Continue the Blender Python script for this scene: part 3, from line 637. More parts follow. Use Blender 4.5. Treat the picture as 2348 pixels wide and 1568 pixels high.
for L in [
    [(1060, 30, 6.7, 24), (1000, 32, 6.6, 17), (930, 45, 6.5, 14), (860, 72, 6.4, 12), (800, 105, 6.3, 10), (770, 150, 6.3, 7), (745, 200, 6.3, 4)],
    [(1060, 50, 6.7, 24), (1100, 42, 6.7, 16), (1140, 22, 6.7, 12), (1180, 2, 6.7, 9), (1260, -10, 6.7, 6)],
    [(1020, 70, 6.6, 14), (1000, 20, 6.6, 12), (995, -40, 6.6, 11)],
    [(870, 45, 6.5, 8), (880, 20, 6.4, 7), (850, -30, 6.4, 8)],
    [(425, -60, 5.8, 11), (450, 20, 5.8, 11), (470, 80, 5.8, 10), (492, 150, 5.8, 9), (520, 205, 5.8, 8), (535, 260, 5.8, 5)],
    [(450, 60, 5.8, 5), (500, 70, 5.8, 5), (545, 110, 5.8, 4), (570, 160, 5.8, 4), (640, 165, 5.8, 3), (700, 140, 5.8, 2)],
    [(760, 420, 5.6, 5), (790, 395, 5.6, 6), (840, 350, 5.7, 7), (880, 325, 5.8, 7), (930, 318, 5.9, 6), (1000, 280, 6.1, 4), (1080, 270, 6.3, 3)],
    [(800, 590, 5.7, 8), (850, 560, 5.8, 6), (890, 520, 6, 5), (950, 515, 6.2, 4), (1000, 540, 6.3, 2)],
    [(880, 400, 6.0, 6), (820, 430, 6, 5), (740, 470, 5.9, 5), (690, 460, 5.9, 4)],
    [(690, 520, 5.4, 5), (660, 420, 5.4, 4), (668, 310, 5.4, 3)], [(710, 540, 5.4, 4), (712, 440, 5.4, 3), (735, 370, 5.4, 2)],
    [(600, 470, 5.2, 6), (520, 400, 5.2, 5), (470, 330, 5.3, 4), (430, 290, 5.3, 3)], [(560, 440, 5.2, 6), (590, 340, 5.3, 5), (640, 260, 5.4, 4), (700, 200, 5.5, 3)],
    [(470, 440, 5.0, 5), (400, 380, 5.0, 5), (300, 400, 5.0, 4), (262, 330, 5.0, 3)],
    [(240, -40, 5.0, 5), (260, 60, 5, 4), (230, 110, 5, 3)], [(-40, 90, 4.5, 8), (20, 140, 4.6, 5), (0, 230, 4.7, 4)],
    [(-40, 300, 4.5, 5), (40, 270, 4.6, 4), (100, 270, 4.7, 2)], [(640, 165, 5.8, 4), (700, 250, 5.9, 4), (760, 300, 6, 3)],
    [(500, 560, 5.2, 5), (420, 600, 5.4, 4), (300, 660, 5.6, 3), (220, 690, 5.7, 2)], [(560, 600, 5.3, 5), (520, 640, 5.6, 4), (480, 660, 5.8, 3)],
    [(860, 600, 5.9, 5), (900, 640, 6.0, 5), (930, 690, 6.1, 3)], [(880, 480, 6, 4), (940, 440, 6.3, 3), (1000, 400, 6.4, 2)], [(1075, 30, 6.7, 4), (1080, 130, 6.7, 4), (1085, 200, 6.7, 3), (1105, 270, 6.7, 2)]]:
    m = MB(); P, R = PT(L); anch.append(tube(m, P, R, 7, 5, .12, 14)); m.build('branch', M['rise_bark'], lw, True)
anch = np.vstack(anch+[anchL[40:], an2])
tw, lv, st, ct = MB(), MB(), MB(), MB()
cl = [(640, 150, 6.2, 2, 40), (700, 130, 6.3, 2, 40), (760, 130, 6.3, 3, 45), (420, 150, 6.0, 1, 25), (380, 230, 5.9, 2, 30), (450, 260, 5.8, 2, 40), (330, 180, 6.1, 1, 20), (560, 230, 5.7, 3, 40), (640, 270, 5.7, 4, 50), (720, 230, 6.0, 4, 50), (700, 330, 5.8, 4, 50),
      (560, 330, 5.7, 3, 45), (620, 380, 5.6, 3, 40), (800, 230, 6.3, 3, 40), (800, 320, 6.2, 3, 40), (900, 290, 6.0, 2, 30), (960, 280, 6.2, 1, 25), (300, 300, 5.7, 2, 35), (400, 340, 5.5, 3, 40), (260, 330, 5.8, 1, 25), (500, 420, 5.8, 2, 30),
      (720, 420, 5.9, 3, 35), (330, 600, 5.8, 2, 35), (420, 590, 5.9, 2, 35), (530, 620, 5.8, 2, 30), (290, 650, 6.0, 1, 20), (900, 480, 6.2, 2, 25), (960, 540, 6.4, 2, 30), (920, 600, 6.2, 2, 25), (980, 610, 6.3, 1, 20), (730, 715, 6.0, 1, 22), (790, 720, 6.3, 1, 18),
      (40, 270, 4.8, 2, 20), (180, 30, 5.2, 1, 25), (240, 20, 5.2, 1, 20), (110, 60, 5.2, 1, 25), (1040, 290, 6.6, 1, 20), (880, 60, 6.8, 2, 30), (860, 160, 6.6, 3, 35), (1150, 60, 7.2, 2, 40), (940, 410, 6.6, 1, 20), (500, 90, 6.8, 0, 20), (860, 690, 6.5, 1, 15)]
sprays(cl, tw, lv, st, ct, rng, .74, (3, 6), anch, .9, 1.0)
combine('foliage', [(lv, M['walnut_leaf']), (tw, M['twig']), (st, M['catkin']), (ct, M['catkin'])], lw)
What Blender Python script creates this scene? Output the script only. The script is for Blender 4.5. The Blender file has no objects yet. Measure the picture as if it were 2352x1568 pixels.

PROBLEM TO SOLVE:
Retype all the records, matching them exactly.

THE REPLY:
Continue the Blender Python script for this scene: part 3, from line 637. More parts follow. Use Blender 4.5. Treat the picture as 2348 pixels wide and 1568 pixels high.
for L in [
    [(1060, 30, 6.7, 24), (1000, 32, 6.6, 17), (930, 45, 6.5, 14), (860, 72, 6.4, 12), (800, 105, 6.3, 10), (770, 150, 6.3, 7), (745, 200, 6.3, 4)],
    [(1060, 50, 6.7, 24), (1100, 42, 6.7, 16), (1140, 22, 6.7, 12), (1180, 2, 6.7, 9), (1260, -10, 6.7, 6)],
    [(1020, 70, 6.6, 14), (1000, 20, 6.6, 12), (995, -40, 6.6, 11)],
    [(870, 45, 6.5, 8), (880, 20, 6.4, 7), (850, -30, 6.4, 8)],
    [(425, -60, 5.8, 11), (450, 20, 5.8, 11), (470, 80, 5.8, 10), (492, 150, 5.8, 9), (520, 205, 5.8, 8), (535, 260, 5.8, 5)],
    [(450, 60, 5.8, 5), (500, 70, 5.8, 5), (545, 110, 5.8, 4), (570, 160, 5.8, 4), (640, 165, 5.8, 3), (700, 140, 5.8, 2)],
    [(760, 420, 5.6, 5), (790, 395, 5.6, 6), (840, 350, 5.7, 7), (880, 325, 5.8, 7), (930, 318, 5.9, 6), (1000, 280, 6.1, 4), (1080, 270, 6.3, 3)],
    [(800, 590, 5.7, 8), (850, 560, 5.8, 6), (890, 520, 6, 5), (950, 515, 6.2, 4), (1000, 540, 6.3, 2)],
    [(880, 400, 6.0, 6), (820, 430, 6, 5), (740, 470, 5.9, 5), (690, 460, 5.9, 4)],
    [(690, 520, 5.4, 5), (660, 420, 5.4, 4), (668, 310, 5.4, 3)], [(710, 540, 5.4, 4), (712, 440, 5.4, 3), (735, 370, 5.4, 2)],
    [(600, 470, 5.2, 6), (520, 400, 5.2, 5), (470, 330, 5.3, 4), (430, 290, 5.3, 3)], [(560, 440, 5.2, 6), (590, 340, 5.3, 5), (640, 260, 5.4, 4), (700, 200, 5.5, 3)],
    [(470, 440, 5.0, 5), (400, 380, 5.0, 5), (300, 400, 5.0, 4), (262, 330, 5.0, 3)],
    [(240, -40, 5.0, 5), (260, 60, 5, 4), (230, 110, 5, 3)], [(-40, 90, 4.5, 8), (20, 140, 4.6, 5), (0, 230, 4.7, 4)],
    [(-40, 300, 4.5, 5), (40, 270, 4.6, 4), (100, 270, 4.7, 2)], [(640, 165, 5.8, 4), (700, 250, 5.9, 4), (760, 300, 6, 3)],
    [(500, 560, 5.2, 5), (420, 600, 5.4, 4), (300, 660, 5.6, 3), (220, 690, 5.7, 2)], [(560, 600, 5.3, 5), (520, 640, 5.6, 4), (480, 660, 5.8, 3)],
    [(860, 600, 5.9, 5), (900, 640, 6.0, 5), (930, 690, 6.1, 3)], [(880, 480, 6, 4), (940, 440, 6.3, 3), (1000, 400, 6.4, 2)], [(1075, 30, 6.7, 4), (1080, 130, 6.7, 4), (1085, 200, 6.7, 3), (1105, 270, 6.7, 2)]]:
    m = MB(); P, R = PT(L); anch.append(tube(m, P, R, 7, 5, .12, 14)); m.build('branch', M['rise_bark'], lw, True)
anch = np.vstack(anch+[anchL[40:], an2])
tw, lv, st, ct = MB(), MB(), MB(), MB()
cl = [(640, 150, 6.2, 2, 40), (700, 130, 6.3, 2, 40), (760, 130, 6.3, 3, 45), (420, 150, 6.0, 1, 25), (380, 230, 5.9, 2, 30), (450, 260, 5.8, 2, 40), (330, 180, 6.1, 1, 20), (560, 230, 5.7, 3, 40), (640, 270, 5.7, 4, 50), (720, 230, 6.0, 4, 50), (700, 330, 5.8, 4, 50),
      (560, 330, 5.7, 3, 45), (620, 380, 5.6, 3, 40), (800, 230, 6.3, 3, 40), (800, 320, 6.2, 3, 40), (900, 290, 6.0, 2, 30), (960, 280, 6.2, 1, 25), (300, 300, 5.7, 2, 35), (400, 340, 5.5, 3, 40), (260, 330, 5.8, 1, 25), (500, 420, 5.8, 2, 30),
      (720, 420, 5.9, 3, 35), (330, 600, 5.8, 2, 35), (420, 590, 5.9, 2, 35), (530, 620, 5.8, 2, 30), (290, 650, 6.0, 1, 20), (900, 480, 6.2, 2, 25), (960, 540, 6.4, 2, 30), (920, 600, 6.2, 2, 25), (980, 610, 6.3, 1, 20), (730, 715, 6.0, 1, 22), (790, 720, 6.3, 1, 18),
      (40, 270, 4.8, 2, 20), (180, 30, 5.2, 1, 25), (240, 20, 5.2, 1, 20), (110, 60, 5.2, 1, 25), (1040, 290, 6.6, 1, 20), (880, 60, 6.8, 2, 30), (860, 160, 6.6, 3, 35), (1150, 60, 7.2, 2, 40), (940, 410, 6.6, 1, 20), (500, 90, 6.8, 0, 20), (860, 690, 6.5, 1, 15)]
sprays(cl, tw, lv, st, ct, rng, .74, (3, 6), anch, .9, 1.0)
combine('foliage', [(lv, M['walnut_leaf']), (tw, M['twig']), (st, M['catkin']), (ct, M['catkin'])], lw)
What Blender Python script creates this scene? Output the script only. The script is for Blender 4.5. The Blender file has no objects yet. Measure the picture as if it were 2352x1568 pixels.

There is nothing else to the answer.